Some Tips for the Night Walleye Bite
By Adam JohnsonFor the next few weeks wherever there are walleyes there will be an awesome night bite. The forage is shallow on the reefs, points, and weed flats. The big schools of walleyes have broken up and little pods of fish are chasing that shallow forage soon after the sun has disappeared. It's a perfect opportunity to get into some of those trophy walleyes that were hard to find during the Dog Days just a few weeks ago.
While you can either cast or troll for the walleyes at night there is one variable that doesn't change for me. I use crankbaits for both presentations.
When I can drift with a light wind and cast a long-thin shallow-diving crankbait over the shallow weeds and sand, that is what you will find me doing. It will surprise you how shallow those walleyes will go under the shadow of darkness. Sometimes I get all my bites when the lure just drops below the surface, just a few feet from shore.
The retrieve is simple. After you cast the lure just keep the retrieve coming back steady and just fast enough to ensure a distinct wobble. You only want that lure running about one to two feet below the surface when you are casting to the shoreline.
As you move into deeper water you can use a deeper diver. Over the vegetation just keep the lure right above the weeds. Any deeper and you are always snagged, too shallow and the fish doesn't even know the lure is there. Night is no time to be thinking you have to be ticking the cover with that lure. Stay just above it for best results.

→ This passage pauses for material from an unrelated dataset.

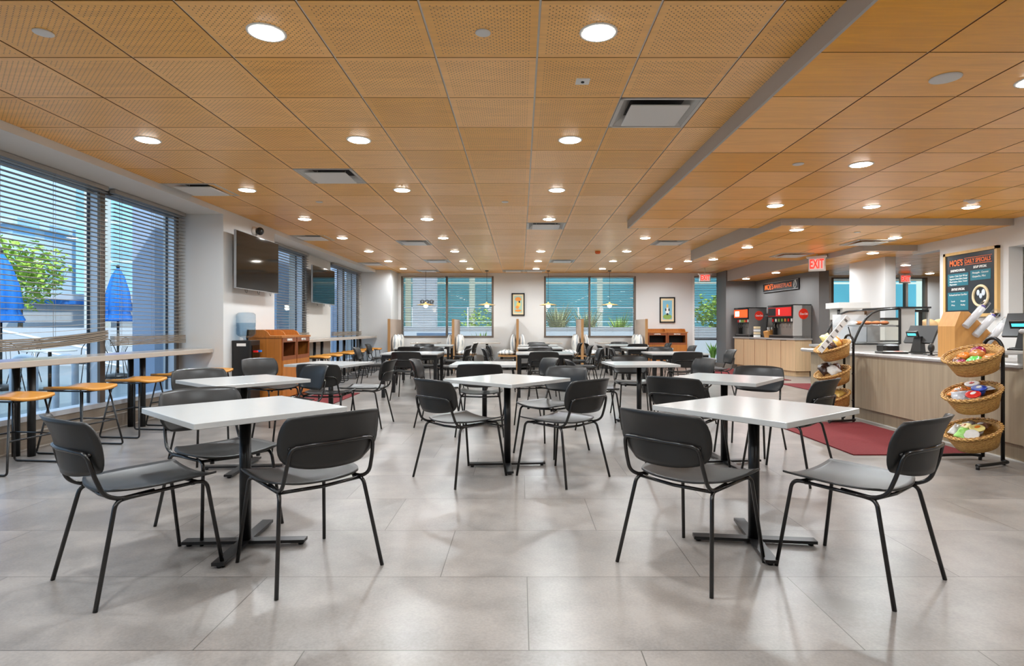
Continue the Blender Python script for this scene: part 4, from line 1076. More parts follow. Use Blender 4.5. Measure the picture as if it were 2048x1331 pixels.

When the walleyes are in a little deeper water, or on the edge of a sharp dropoff, then moving along that breakline - in the deeper water - and trolling the lure will generate more action. As always, whenever you're using crankbaits it's imperative that you get the lure into the right depth zone. If your sonar is showing the walleyes two feet off the bottom in 17 feet of water you better have that lure running no less than 13 feet deep and no deeper than 15 feet. Any deeper or shallower and that lure is outside the strike zone.

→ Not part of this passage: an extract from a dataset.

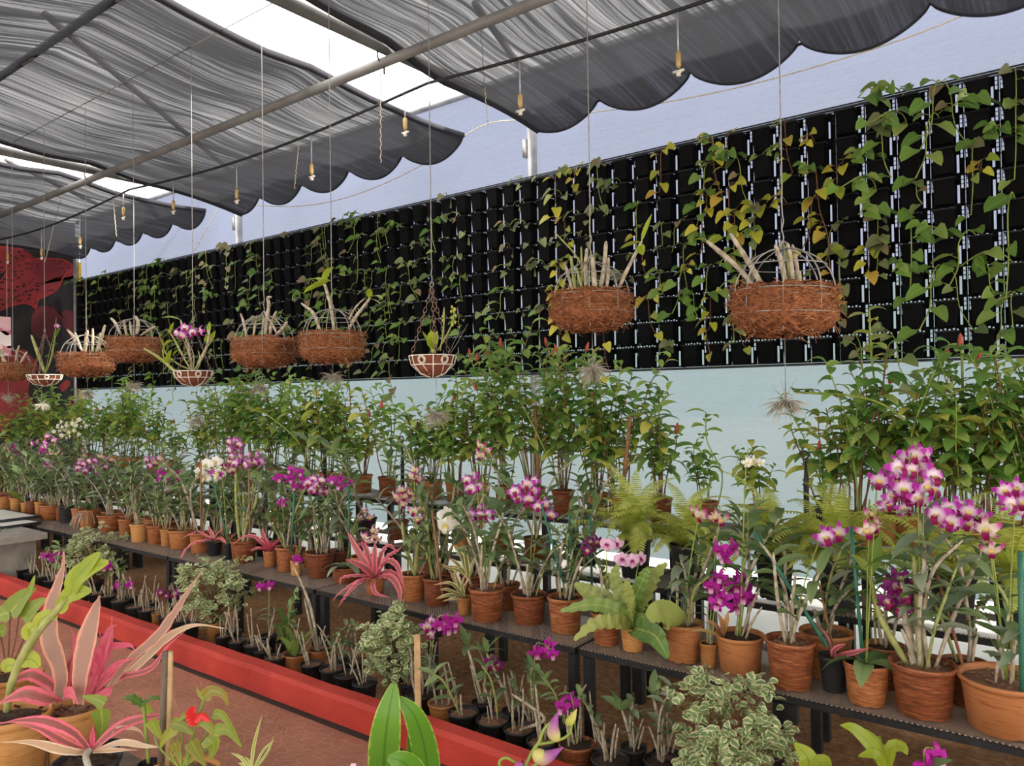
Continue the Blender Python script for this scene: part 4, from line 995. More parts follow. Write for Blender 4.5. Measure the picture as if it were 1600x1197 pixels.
# ------------------------------------------------------------ plants on the lower bench, front row
def place(px, by, wpx, z, rimy=None):
    p = onZ(px, by, z); d = depth(p); Rr = wpx / 2 / F_PX * d
    q = onZ(px, by - 1, z); dirv = Vector((p.x, p.y, 0)).normalized(); c = p + dirv * Rr * .76
    Rr = wpx / 2 / F_PX * depth(c); H = (by - rimy) / F_PX * d * 1.02 if rimy else Rr * 1.7
    return Vector((c.x, c.y, z)), Rr, H
FRONT = [
 (7, 797, 21, 776, 'O', 'b', 'ochre pot of pink bromeliad at the left edge of the lower bench'),
 (25, 801, 18, 779, 'O', 'n', 'small ochre pot with pale upright fern leaves near the left edge'),
 (39, 803, 12, 786, 'o', 's', 'tiny ochre pot between the pale fern and a terracotta pot'),
 (50, 806, 16, 783, 'T', 'o', 'terracotta potted orchid right of the tiny ochre pot'),
 (62, 810, 15, 785, 'O', 'o', 'ochre potted orchid, half hidden left of the wide terracotta pot'),
 (79, 813, 33, 790, 'T', 'P', 'wide terracotta orchid pot beyond the white boards, bicolour flowers above'),
 (92, 814, 9, 793, 'T', 's', 'sliver of a small terracotta pot left of the first black pot'),
 (105, 818, 24, 791, 'B', 'P', 'first black pot on the lower bench, many thin canes'),
 (122, 820, 20, 795, 'T', 'o', 'terracotta potted orchid right of the first black pot'),
 (139, 826, 30, 798, 'T', 'a', 'terracotta pot of broad strap leaves with pale dangling aerial roots'),
 (173, 832, 40, 806, 'T', 'P', 'terracotta orchid pot behind the top of the first variegated bush'),
 (197, 838, 23, 812, 't', 'o', 'narrow smooth terracotta pot right of the first variegated bush'),
 (218, 848, 29, 820, 'O', 'P', 'ochre pot with a rusty stain and thick leaning canes'),
 (245, 851, 31, 822, 'T', 'o', 'terracotta orchid pot above the first visible bench leg pair'),
 (261, 854, 21, 828, 'O', 'o', 'small ochre-brown pot squeezed left of a wide terracotta pot'),
 (284, 859, 41, 830, 'T', 'P', 'wide terracotta pot with a green stake and yellow leaf'),
 (313, 865, 34, 834, 'T', 'P', 'terracotta pot overhung by an arching pink leaf'),
 (335, 869, 26, 845, 'B', 'k', 'black pot of pink bromeliad with two long drooping leaves'),
 (356, 875, 15, 850, 'B', 'z', 'small black pot with an orange and green bromeliad'),
 (381, 880, 42, 847, 'T', 'P', 'wide terracotta pot with tall pale branching canes'),
 (422, 887, 22, 862, 't', 'h', 'terracotta pot of upright hot pink bromeliad'),
 (448, 894, 34, 857, 'T', 'P', 'terracotta orchid pot with a dark green stake above the yellow pot'),
 (463, 900, 19, 877, 'o', 'e', 'tiny yellow-ochre pot holding a thin dark bromeliad'),
 (501, 904, 46, 866, 'T', 'P', 'smooth wide terracotta pot left of the grey-leaved orchid'),
 (540, 912, 44, 889, 'T', 'g', 'terracotta pot of low broad grey-green leaves beside the pink bromeliad'),
 (586, 931, 32, 904, 't', 'K', 'terracotta pot of the largest arching pink bromeliad'),
 (646, 941, 42, 900, 'T', 'P', 'terracotta pot with three tall yellow-green canes right of the pink bromeliad'),
 (683, 948, 46, 906, 'T', 'P', 'terracotta pot with a brown bamboo stake behind the striped bromeliad'),
 (726, 962, 24, 935, 'o', 'S', 'small pale terracotta pot of striped spiky bromeliad'),
 (761, 974, 57, 924, 'T', 'P', 'terracotta orchid pot right of the striped bromeliad with stubby canes'),
 (827, 978, 57, 933, 'T', 'P', 'terracotta pot under the upright purple orchid spray with yellow leaf'),
 (884, 992, 57, 938, 'T', 'P', 'two-toned terracotta pot left of the bird-nest fern'),
 (948, 1011, 48, 962, 'T', 'r', 'shaded terracotta pot behind the bird-nest fern'),
 (989, 1020, 39, 984, 'o', 'N', 'small ochre pot of bird-nest fern with wide wavy leaves'),
 (1068, 1038, 64, 980, 'T', 'P', 'large terracotta orchid pot right of the bird-nest fern'),
 (1108, 1045, 29, 1008, 'o', 's', 'small ochre pot between two large terracotta pots'),
 (1157, 1057, 77, 1000, 'T', 'P', 'large terracotta pot of bright magenta moth-like orchid with small bromeliad'),
 (1236, 1081, 77, 1008, 'T', 'P', 'large terracotta pot of shrivelled canes and bark under the ferns'),
 (1303, 1084, 44, 1030, 'B', 'p', 'black pot with a single curved pink stem'),
 (1355, 1106, 68, 1043, 't', 'g', 'terracotta pot with two flat dark green leaves'),
 (1444, 1127, 98, 1047, 'T', 'P', 'large brush-streaked terracotta pot with tall green cane and pink-white spray'),
 (1575, 1157, 138, 1075, 'T', 'P', 'largest terracotta pot at the right edge with pale canes'),
]
LB = .40
FT = {}
rp = random.Random(11)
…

Speed is important when trolling as well. I still use my bow-mounted electric motor to propel the boat when I front troll because I like the fact that it's so nice and quiet. But the one huge advantage to this style of propulsion is that I can get the speed to the desired level, which is slow. As I stated earlier; just fast enough to wobble that lure. Today's bow-mount electric motors are powerful enough to move the boat at the right speed, but energy conscious enough to let you fish all night.
The night bite is always productive when the frost is on the pumpkin. You not only catch lots of big walleyes; there are no bugs either.